Clearly, the biggest risk for developers and lenders for closings are those purchases that were made over the last 2 years when values skyrocketed some 30-50%.  The perfect storm of dropping values and non-eligibility for closing mortgages will certainly impact those projects like the Brampton Project.  For those, developers will have to be both pragmatic and vigilant.  Builders will have to be flexible but firm in dealing with purchasers.  According to the CBC, Paradise has agreed to extend buyers up to 3 months for closing for increased deposits and continues to discuss solutions with purchasers.  They have made it clear, however, that as a builder, they have relied on the purchase prices of the contracts and the revenues flowing from those sales to meet their cost obligations, and have constructed homes in reliance upon same.
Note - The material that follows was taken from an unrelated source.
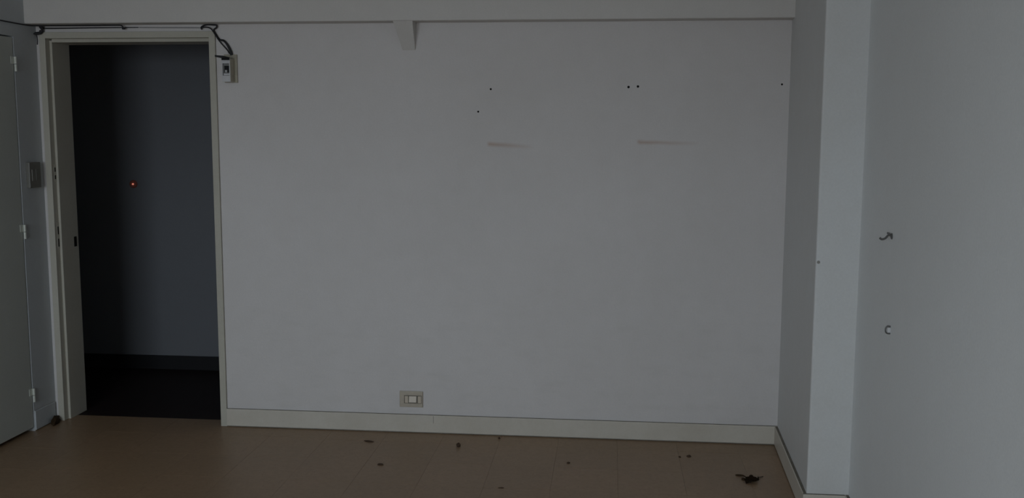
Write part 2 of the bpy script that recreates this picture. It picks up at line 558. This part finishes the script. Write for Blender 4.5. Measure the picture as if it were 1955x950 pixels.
# ------------------------------------------------------------------ door frame of the open doorway
CF = -0.012                                        # casing face
door1 = struct(empty('door_1', (-2.5, 0, 0)), 'open doorway with a cream rebated metal frame and no door leaf')
CI_L, CI_R, CZ = -2.950, -2.0635, 2.053            # casing inner edges
BI_L, BI_R, BZ, BY = -2.9375, -2.076, 2.036, 0.030 # stop (rebate) inner edges
def frame_piece(name, boxes, bv=0.0015):
    bm = bmesh.new()
    for bx in boxes:
        q = bmesh.new()
        add_box(q, *bx)
        bevel(q, bv, 2)
        me = bpy.data.meshes.new('tmp'); q.to_mesh(me); q.free()
        bm.from_mesh(me); bpy.data.meshes.remove(me)
    return obj(name, bm, M_frame, door1)
jl = frame_piece('jamb', [(HX0+0.001, CI_L, CF, WT+0.006, 0, 2.085), (CI_L-0.004, BI_L, BY, WT+0.006, 0, BZ+0.01)])
jr = frame_piece('jamb', [(CI_R, HX1-0.001, CF, WT+0.006, 0, 2.085), (BI_R, CI_R+0.004, BY, WT+0.006, 0, BZ+0.01)])
jt = frame_piece('lintel', [(CI_L-0.001, CI_R+0.001, CF+0.0005, WT+0.0055, CZ, 2.0845), (BI_L-0.001, BI_R+0.001, BY+0.0005, WT+0.0055, BZ, CZ+0.004)])
# strike plates with their slots in the left rebate
def strike(z0, z1, slots):
    p = boxobj('strike_plate', (CI_L-0.001, CI_L+0.0012, 0.010, 0.028, z0, z1), M_frame, jl, 0.0004)
    for a, b_ in slots:
        boxobj('slot', (CI_L-0.0005, CI_L+0.0018, 0.0135, 0.0235, a, b_), M_dark, jl, 0.0004)
strike(1.305, 1.395, ((1.357, 1.380), (1.318, 1.339)))
strike(0.945, 1.085, ((1.022, 1.064), (0.955, 0.998)))
boxobj('latch_slot', (BI_L-0.0005, BI_L+0.0015, 0.150, 0.176, 0.940, 0.995), M_dark, jl, 0.0004)

# ------------------------------------------------------------------ flush door in the left wall
door2 = struct(empty('door_2', (XL, D_Y1, 0)), 'closed flush grey door in the left wall, hinged near the corner')
boxobj('door_leaf', (XL-0.042, XL-0.002, D_Y0+0.004, D_Y1-0.006, 0.022, D_Z-0.006), M_leaf, door2, 0.002)
bm = bmesh.new()
add_box(bm, XL-0.13, XL-0.06, D_Y0, D_Y1, 0.0, D_Z)
obj('gap_shade_backing', bm, M_dark, door2)  # black sheet behind the leaf stands for the shade in its gaps
for zc in (1.909, 1.058, 0.195):
    bm = bmesh.new()
    for a, b_ in ((0.000, 0.036), (-0.038, -0.002)):
        add_disc_stack(bm, (XL+0.0065, D_Y1-0.003, zc+a), (0, 0, 1), [(0, 0.0055), (0.001, 0.0068), (b_-a-0.001, 0.0068), (b_-a, 0.0055)], 12)
    hg = obj('hinge', bm, M_hinge, door2)
    bm = bmesh.new()
    add_box(bm, XL-0.0019, XL+0.0004, D_Y1-0.030, D_Y1-0.0065, zc, zc+0.036)
    obj('hinge_leaf', bm, M_hinge, hg)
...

No matter what happens, I have no doubt that the regulatory authorities, and in particular HCRA, will be watching these situations very closely if purchasers lose deposits, get sued or can’t otherwise close.  Even though builders may be within their legal rights to take the steps they do, HCRA will be expecting them to deal compassionately and fairly with purchasers.  So please remember that.

As for situations where mortgage approvals are no longer available or were fraudulently provided, in situations where costs have dramatically risen to the point where builders can no longer build and make a profit, HCRA has already put out an advisory earlier this summer as to how they expect builders to deal with their purchasers when exercising rights to terminate, either via the early termination conditions or the non-availability of mortgage approvals. 

Again, how things are presented, what timelines are given, the type of approach and tone of communications with purchasers will be very important and carefully reviewed by the regulatory authorities.

2023 may be a slow year for sales but many low-rise and high-rise projects are being completed with interim or final closings happening throughout the year that will keep us all busy.  We will all be watching the results of these closings very carefully to see the impact of this perfect storm on the ability of purchasers to close.